Monday, September 04, 2006

mabuhay! to life!


This week has been a reflective one. I love pictures! I do. And I think I like them so much because it’s proof that beauty’s all around me. Life spins fast, but a picture pauses it for a brief second and it feels empowering, like you beat the system and somehow were able to capture the truth of someone in the snap of a button. Maybe that’s why I’m so crazy about the arts-at their height they do likewise. At least that’s what I long to believe. People would argue that taking a picture puts you outside that moment, as if you didn’t live it. But I wonder if the slight distance, if the minor disadvantage is worth it. I wonder if like the arts, the way to really see the whole truth is to step outside it.

I wish I could do this when I get into conflict with someone. Stop the moment, so to speak, and take myself outside to peer in. I think I would be better for it, if I could. I definitely try to do this but mostly feel trapped in the four corners of my own 3X5 self portrait. A crooked image, that’s out of focus and the colors are slightly off.

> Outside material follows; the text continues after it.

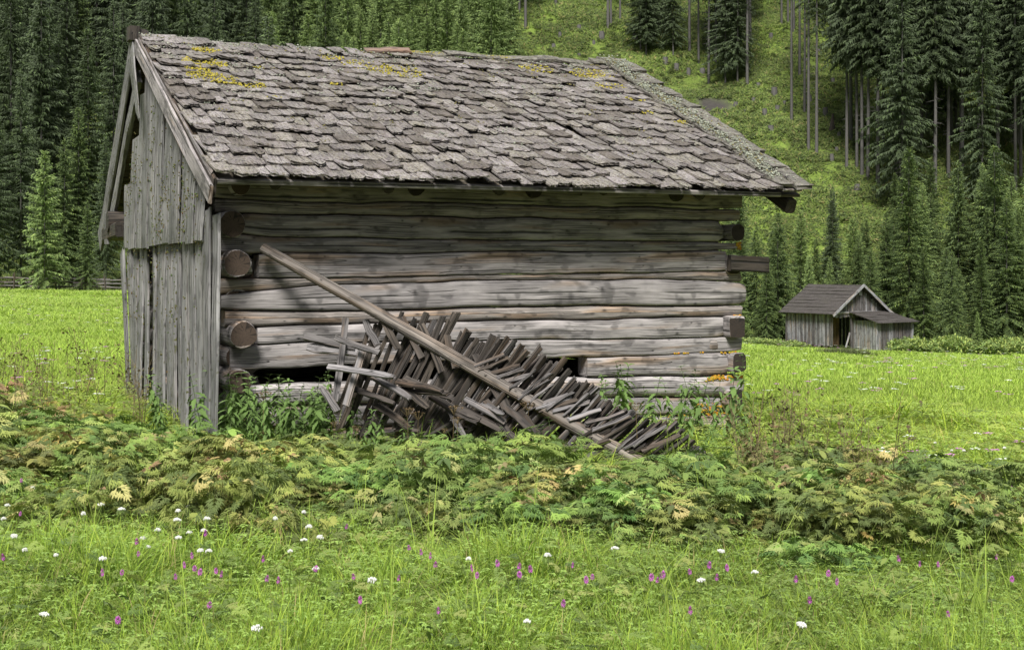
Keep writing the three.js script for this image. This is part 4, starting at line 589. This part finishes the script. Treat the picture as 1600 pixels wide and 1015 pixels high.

A few weekends ago we worked on the house and I got a chance to spend some time working alongside my friend JoAnn. I’ll freely admit I wish I was like Jo because she’s able to see truth so easily and point it out to others. I mean I’m sure that she doesn’t always see this as a strength in herself, but it’s there. She has the ability to say what she means.
I get to see how she lifts the truth and swirls it around and tosses it back at me. And when I catch it, it looks different. It looks different than anything I imagined it to be. It often returns to me unmasked and raw. Simultaneously, she lets me live the moment, while placing the viewfinder right in front of my eyes.